Malian filmmaker Souleymane Cissé will receive the Carrosse d’Or award of the French directors guild La Société des Réalisateurs (SRF) at the 55th edition of the Cannes’ Directors Fortnight strand which runs May 16-27.
The director will be honoured with the award, which recognises filmmakers for their “innovative qualities”, at the opening ceremony on May 17.
Cisse’s career has spanned over 50 years with his work having screened at Cannes six times.
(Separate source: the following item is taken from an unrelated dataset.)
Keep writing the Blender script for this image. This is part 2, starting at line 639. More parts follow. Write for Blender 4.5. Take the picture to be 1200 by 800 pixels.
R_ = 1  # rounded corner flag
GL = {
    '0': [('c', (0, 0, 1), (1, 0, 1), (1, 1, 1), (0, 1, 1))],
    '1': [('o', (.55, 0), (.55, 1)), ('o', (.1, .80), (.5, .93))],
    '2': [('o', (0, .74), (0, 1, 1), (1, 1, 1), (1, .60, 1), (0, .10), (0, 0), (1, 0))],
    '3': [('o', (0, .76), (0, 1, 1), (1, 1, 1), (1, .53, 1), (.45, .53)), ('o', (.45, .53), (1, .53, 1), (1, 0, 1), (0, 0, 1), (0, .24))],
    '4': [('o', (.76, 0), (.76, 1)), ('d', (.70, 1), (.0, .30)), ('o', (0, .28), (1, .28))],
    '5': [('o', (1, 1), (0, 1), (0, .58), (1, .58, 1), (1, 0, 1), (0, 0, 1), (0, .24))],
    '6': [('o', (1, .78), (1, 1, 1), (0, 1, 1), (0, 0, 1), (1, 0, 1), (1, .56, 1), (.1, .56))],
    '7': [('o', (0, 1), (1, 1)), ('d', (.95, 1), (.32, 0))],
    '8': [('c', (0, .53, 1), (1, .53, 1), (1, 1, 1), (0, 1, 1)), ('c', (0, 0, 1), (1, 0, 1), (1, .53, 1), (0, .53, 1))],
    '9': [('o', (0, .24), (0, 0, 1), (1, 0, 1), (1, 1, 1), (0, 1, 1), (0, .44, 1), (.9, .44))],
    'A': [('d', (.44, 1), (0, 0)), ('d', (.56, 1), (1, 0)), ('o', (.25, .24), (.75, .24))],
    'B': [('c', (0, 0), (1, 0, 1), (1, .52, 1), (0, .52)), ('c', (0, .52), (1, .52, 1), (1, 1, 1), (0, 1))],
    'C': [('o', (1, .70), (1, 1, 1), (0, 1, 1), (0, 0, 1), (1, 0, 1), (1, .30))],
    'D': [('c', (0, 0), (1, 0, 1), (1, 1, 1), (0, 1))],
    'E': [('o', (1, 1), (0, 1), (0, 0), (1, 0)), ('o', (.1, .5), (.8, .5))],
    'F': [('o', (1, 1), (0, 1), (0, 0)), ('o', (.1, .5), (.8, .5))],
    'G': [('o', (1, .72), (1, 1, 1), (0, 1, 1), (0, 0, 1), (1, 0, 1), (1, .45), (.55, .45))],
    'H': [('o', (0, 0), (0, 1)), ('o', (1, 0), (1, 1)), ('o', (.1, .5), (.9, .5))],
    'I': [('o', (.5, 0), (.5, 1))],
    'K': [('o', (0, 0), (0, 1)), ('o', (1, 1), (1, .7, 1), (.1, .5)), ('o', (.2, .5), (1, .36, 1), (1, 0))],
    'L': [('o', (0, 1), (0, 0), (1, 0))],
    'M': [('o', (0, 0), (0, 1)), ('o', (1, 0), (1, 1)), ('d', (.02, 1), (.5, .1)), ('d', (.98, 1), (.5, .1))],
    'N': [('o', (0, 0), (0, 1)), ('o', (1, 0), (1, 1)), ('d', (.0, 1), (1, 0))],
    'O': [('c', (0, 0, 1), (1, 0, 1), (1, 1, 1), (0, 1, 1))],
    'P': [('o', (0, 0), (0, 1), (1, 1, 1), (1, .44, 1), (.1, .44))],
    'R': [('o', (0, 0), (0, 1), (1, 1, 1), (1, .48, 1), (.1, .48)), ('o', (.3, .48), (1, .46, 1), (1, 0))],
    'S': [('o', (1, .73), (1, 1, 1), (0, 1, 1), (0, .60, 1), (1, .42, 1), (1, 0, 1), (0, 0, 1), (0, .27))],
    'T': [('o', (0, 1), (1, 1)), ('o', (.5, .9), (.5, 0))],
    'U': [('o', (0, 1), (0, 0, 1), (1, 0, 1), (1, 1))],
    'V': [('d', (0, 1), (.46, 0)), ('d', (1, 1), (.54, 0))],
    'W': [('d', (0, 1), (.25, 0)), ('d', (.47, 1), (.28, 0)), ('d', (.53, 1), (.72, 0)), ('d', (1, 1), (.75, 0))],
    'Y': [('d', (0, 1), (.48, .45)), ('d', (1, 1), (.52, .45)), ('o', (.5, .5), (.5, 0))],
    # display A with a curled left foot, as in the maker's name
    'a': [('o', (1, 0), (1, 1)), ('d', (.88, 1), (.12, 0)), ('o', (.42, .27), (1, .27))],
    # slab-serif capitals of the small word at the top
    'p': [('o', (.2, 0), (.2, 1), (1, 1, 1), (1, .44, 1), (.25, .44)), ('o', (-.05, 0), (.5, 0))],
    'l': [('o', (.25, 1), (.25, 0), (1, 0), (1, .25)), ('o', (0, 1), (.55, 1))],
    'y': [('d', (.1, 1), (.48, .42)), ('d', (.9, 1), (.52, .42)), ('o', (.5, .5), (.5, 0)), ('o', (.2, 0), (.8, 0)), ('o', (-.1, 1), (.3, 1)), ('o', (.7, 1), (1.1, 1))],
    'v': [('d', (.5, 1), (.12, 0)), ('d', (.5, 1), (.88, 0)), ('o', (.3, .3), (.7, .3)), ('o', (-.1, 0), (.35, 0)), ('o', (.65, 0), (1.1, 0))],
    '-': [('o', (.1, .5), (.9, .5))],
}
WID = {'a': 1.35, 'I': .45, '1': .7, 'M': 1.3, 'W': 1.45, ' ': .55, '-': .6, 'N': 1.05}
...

His 1987 drama Yelen picked up the jury prize at the festival when it played in competition.
SRF board members signed a letter to Cissé that read: “Blending poetry and politics, social criticism and mythology, both rooted in the multisecular culture of your country, Mali, and open to the world in its pluriversal dimension, your body of work has made a deep mark on our cinephilia. (…) Your courage, so remarkable if we think about the dictatorial political climate in which you directed your first three feature films, Den Muso, Baara and Finye, fills us with admiration.
“While speaking out about the oppression of poor people, women and dissidents, and confronting the yoke of conservatism in all its forms–religious, economic and patriarcal–, you have nonetheless always refrained from using ideology to make art and have embraced with infinite grace the nuances and contradictions of human nature in order to express values which travel through space and time.”
The SRF board is made up of Barbara Balestas Kazazian, Antoine Barraud, Thomas Bidegain, Malik Chibane, Romain Cogitore, Catherine Corsini, Aïssa Diaby, Chloé Duval, Frédéric Farrucci, Marine Francen, Aurélia Georges, Élisabeth Jonniaux, Vergine Keaton, Cédric Klapisch, Sylvain Pioutaz, Lola Quivoron, Axelle Ropert, Thomas Salvador, Pierre Salvadori, Claire Simon, Éléonore Weber, Denis Walgenwitz, and Zoé Wittock.
The Carrosse d’Or award was first given out in 2002 and has honoured Martin Scorsese, Jane Campion, Clint Eastwood and Werner Herzog among other prolific directors.
Last month, the new artistic director of Cannes Director’s Fortnight Julien Rejl announced a revamped version of the strand which included a new selection committee and a new French-language name (La Quinzaine des Cinéastes) to better promote gender equality.